## Work instructions
Pictures don't belong in the copy; print all the records exactly.

A run of records
——
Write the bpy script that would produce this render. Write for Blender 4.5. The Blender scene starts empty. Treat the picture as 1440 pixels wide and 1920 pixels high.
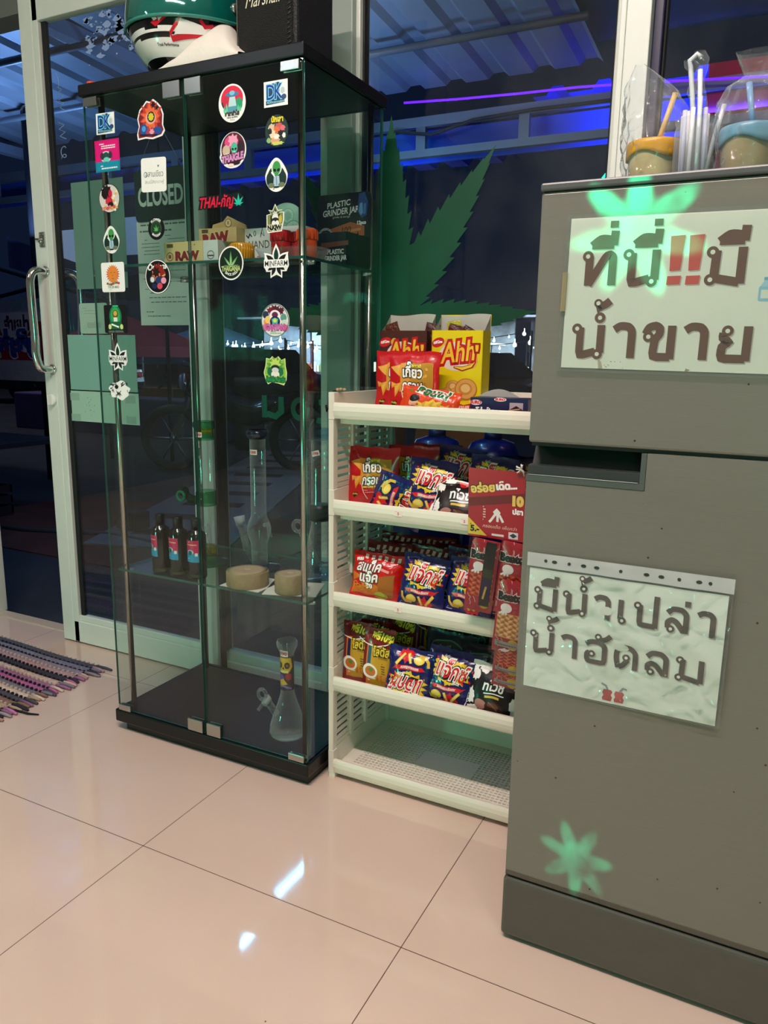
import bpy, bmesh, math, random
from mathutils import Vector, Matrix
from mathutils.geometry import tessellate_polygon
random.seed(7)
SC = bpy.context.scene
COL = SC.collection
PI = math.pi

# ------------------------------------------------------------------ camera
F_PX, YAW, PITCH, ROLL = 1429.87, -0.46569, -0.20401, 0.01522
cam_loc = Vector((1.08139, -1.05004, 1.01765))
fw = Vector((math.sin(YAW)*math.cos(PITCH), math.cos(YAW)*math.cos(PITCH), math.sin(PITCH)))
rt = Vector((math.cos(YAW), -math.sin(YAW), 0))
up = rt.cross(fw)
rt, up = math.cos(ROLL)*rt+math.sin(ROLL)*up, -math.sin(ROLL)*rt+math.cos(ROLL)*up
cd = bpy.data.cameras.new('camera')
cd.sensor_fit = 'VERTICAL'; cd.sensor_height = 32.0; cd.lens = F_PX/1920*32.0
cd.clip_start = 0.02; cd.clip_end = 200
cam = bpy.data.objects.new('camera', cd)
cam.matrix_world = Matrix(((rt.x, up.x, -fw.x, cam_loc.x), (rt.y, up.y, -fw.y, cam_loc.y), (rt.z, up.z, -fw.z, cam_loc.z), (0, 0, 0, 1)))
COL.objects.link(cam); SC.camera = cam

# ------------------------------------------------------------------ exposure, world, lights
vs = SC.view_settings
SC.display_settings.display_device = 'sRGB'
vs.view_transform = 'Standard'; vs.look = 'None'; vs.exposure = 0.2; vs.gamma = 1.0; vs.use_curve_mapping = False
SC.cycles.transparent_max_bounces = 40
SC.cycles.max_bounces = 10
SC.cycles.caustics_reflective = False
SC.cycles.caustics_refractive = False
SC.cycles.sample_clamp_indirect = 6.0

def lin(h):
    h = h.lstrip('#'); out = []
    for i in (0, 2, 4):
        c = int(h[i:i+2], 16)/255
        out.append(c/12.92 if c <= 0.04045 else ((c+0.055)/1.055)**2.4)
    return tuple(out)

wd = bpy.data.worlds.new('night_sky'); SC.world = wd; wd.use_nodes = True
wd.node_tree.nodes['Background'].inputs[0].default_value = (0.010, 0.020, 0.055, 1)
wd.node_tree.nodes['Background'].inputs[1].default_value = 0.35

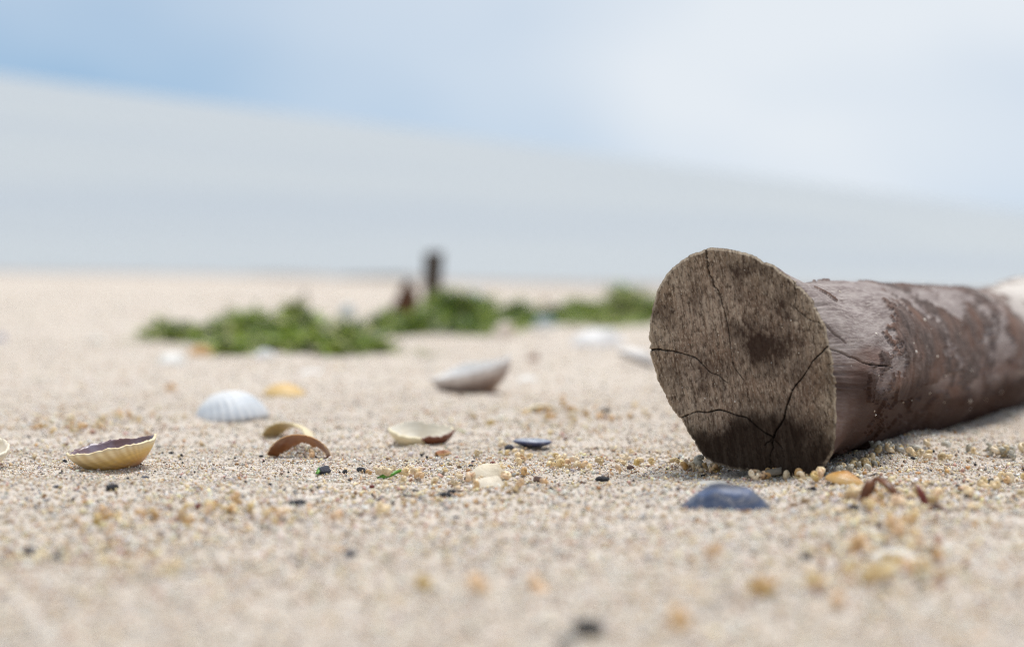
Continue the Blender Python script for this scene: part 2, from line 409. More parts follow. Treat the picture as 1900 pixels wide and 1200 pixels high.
——
## Expected output
Write the bpy script that would produce this render. Write for Blender 4.5. The Blender scene starts empty. Treat the picture as 1440 pixels wide and 1920 pixels high.
import bpy, bmesh, math, random
from mathutils import Vector, Matrix
from mathutils.geometry import tessellate_polygon
random.seed(7)
SC = bpy.context.scene
COL = SC.collection
PI = math.pi

# ------------------------------------------------------------------ camera
F_PX, YAW, PITCH, ROLL = 1429.87, -0.46569, -0.20401, 0.01522
cam_loc = Vector((1.08139, -1.05004, 1.01765))
fw = Vector((math.sin(YAW)*math.cos(PITCH), math.cos(YAW)*math.cos(PITCH), math.sin(PITCH)))
rt = Vector((math.cos(YAW), -math.sin(YAW), 0))
up = rt.cross(fw)
rt, up = math.cos(ROLL)*rt+math.sin(ROLL)*up, -math.sin(ROLL)*rt+math.cos(ROLL)*up
cd = bpy.data.cameras.new('camera')
cd.sensor_fit = 'VERTICAL'; cd.sensor_height = 32.0; cd.lens = F_PX/1920*32.0
cd.clip_start = 0.02; cd.clip_end = 200
cam = bpy.data.objects.new('camera', cd)
cam.matrix_world = Matrix(((rt.x, up.x, -fw.x, cam_loc.x), (rt.y, up.y, -fw.y, cam_loc.y), (rt.z, up.z, -fw.z, cam_loc.z), (0, 0, 0, 1)))
COL.objects.link(cam); SC.camera = cam

# ------------------------------------------------------------------ exposure, world, lights
vs = SC.view_settings
SC.display_settings.display_device = 'sRGB'
vs.view_transform = 'Standard'; vs.look = 'None'; vs.exposure = 0.2; vs.gamma = 1.0; vs.use_curve_mapping = False
SC.cycles.transparent_max_bounces = 40
SC.cycles.max_bounces = 10
SC.cycles.caustics_reflective = False
SC.cycles.caustics_refractive = False
SC.cycles.sample_clamp_indirect = 6.0

def lin(h):
    h = h.lstrip('#'); out = []
    for i in (0, 2, 4):
        c = int(h[i:i+2], 16)/255
        out.append(c/12.92 if c <= 0.04045 else ((c+0.055)/1.055)**2.4)
    return tuple(out)

wd = bpy.data.worlds.new('night_sky'); SC.world = wd; wd.use_nodes = True
wd.node_tree.nodes['Background'].inputs[0].default_value = (0.010, 0.020, 0.055, 1)
wd.node_tree.nodes['Background'].inputs[1].default_value = 0.35

Continue the Blender Python script for this scene: part 2, from line 409. More parts follow. Treat the picture as 1900 pixels wide and 1200 pixels high.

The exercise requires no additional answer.